Copy every line from the data below in which the string "picture" can be found.

======== Raw data ========

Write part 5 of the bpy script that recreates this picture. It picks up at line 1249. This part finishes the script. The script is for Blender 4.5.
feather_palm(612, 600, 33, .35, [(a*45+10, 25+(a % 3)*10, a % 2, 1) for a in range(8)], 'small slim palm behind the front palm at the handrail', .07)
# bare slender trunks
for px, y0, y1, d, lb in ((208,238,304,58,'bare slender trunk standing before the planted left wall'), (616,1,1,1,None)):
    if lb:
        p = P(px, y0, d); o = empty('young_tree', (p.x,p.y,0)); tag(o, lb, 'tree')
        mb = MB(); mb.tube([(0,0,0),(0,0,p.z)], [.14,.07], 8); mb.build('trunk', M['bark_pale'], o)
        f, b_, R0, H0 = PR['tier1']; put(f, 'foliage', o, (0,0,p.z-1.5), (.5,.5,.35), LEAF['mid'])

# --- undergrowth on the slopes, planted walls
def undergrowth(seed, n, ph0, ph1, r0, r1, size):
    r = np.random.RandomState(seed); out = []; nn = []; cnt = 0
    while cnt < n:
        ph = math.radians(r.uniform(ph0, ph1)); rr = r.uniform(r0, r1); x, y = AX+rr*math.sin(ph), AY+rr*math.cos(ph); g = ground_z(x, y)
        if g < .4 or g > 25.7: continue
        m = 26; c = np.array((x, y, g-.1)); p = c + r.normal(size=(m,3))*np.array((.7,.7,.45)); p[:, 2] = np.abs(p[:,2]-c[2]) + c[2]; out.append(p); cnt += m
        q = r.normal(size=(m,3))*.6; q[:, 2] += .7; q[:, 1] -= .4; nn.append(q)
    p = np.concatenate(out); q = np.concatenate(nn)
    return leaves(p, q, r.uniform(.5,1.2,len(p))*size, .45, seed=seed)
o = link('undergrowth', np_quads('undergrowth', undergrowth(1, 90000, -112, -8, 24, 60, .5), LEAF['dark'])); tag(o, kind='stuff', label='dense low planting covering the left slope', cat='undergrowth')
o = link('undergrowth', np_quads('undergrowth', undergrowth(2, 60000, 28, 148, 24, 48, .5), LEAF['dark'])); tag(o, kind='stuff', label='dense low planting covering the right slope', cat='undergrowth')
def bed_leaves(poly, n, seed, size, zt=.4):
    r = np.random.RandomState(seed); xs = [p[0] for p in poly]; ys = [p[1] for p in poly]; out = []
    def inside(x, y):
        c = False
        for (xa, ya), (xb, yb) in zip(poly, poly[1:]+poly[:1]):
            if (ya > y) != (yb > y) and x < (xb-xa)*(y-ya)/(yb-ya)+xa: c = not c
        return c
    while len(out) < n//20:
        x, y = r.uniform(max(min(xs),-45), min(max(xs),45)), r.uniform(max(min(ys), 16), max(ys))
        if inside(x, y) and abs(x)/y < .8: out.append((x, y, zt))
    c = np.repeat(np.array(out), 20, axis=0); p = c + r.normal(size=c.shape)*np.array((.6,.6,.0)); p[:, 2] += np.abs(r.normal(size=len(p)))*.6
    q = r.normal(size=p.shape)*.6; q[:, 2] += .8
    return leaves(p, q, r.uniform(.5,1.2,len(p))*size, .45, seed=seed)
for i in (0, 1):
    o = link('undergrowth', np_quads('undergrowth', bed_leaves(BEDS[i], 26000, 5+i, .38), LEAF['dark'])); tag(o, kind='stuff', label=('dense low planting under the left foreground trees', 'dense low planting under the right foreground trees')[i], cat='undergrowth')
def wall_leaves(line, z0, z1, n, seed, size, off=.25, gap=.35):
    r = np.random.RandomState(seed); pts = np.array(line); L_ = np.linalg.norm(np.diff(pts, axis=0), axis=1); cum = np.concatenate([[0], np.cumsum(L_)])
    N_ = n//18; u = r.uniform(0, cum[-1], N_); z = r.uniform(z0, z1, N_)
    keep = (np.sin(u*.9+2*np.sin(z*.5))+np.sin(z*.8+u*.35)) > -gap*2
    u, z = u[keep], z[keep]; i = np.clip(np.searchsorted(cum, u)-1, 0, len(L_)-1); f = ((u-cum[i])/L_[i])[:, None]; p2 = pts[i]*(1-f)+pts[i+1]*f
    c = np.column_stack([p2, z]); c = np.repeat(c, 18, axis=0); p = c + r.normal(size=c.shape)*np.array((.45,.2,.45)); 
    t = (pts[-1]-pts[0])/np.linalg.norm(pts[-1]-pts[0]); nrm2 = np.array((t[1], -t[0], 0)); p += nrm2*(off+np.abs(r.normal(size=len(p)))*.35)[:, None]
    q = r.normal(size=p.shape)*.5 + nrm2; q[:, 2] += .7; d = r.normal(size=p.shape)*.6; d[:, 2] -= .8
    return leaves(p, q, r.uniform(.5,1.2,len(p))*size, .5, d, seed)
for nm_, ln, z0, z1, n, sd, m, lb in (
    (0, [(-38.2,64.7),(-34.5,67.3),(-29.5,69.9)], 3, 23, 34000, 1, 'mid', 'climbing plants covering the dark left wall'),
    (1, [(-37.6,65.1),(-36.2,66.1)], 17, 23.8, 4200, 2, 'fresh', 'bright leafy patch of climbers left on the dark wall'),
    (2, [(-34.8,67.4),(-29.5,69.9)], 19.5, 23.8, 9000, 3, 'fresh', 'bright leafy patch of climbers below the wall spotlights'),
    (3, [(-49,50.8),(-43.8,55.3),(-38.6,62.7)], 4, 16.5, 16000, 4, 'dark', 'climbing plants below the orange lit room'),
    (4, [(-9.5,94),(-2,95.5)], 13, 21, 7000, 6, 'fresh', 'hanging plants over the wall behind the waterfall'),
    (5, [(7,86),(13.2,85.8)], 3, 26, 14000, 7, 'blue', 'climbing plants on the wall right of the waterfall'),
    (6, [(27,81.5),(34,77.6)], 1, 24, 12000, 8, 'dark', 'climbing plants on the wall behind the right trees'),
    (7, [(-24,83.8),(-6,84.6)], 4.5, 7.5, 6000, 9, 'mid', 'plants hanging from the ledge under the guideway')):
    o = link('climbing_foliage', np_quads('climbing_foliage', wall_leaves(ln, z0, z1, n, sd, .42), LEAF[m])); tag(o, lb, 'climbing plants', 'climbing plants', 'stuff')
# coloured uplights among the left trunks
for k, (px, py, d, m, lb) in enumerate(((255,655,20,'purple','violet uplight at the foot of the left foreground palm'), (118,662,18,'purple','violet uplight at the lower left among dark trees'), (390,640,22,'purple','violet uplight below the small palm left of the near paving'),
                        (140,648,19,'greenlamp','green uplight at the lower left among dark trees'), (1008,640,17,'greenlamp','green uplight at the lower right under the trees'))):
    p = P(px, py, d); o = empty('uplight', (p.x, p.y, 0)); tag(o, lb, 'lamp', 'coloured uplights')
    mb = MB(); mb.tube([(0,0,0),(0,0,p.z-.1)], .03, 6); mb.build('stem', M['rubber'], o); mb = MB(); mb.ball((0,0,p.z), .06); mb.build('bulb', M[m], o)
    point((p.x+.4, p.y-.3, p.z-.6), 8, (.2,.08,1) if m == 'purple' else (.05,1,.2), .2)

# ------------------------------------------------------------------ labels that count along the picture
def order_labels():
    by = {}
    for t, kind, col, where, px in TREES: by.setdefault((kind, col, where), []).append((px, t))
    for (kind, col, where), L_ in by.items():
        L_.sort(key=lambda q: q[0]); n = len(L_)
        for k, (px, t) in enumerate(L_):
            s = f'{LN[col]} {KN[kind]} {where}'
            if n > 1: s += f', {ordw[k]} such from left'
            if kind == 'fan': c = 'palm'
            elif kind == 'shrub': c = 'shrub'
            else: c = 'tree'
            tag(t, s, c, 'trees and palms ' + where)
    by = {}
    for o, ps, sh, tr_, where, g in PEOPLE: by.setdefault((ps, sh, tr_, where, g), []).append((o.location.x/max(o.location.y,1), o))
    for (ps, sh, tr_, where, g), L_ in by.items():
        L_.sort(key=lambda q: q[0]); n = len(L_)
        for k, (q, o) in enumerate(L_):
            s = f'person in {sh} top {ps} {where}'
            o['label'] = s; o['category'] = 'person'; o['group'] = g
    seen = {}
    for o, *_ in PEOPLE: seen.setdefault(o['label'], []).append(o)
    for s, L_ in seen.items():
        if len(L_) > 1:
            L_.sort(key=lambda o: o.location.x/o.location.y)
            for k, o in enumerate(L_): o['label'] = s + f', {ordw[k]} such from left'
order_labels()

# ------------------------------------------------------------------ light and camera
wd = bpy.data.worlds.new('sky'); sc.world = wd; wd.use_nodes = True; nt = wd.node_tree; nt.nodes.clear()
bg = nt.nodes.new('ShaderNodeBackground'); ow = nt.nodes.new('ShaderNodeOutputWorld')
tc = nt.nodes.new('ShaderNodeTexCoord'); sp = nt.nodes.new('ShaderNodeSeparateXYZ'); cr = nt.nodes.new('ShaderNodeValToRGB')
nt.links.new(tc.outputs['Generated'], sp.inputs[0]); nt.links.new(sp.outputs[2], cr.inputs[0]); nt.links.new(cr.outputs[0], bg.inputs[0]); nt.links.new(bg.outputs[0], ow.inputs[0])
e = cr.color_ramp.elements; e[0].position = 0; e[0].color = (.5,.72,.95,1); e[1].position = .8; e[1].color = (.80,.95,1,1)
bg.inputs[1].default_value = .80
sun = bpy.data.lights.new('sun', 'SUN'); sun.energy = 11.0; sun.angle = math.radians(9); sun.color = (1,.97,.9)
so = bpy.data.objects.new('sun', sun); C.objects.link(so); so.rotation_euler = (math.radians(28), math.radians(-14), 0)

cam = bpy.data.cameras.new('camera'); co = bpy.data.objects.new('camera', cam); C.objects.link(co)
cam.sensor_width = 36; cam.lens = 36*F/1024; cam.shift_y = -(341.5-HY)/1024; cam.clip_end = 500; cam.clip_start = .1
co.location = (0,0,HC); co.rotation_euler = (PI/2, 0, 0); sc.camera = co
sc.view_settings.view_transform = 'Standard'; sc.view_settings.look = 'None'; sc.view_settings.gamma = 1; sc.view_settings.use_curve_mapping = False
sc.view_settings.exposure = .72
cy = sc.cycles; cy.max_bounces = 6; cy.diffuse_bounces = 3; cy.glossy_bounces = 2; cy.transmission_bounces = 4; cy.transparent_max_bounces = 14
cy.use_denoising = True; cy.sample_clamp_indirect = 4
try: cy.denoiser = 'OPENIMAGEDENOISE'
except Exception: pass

========

Finished task.
Write part 5 of the bpy script that recreates this picture. It picks up at line 1249. This part finishes the script. The script is for Blender 4.5.
# ------------------------------------------------------------------ labels that count along the picture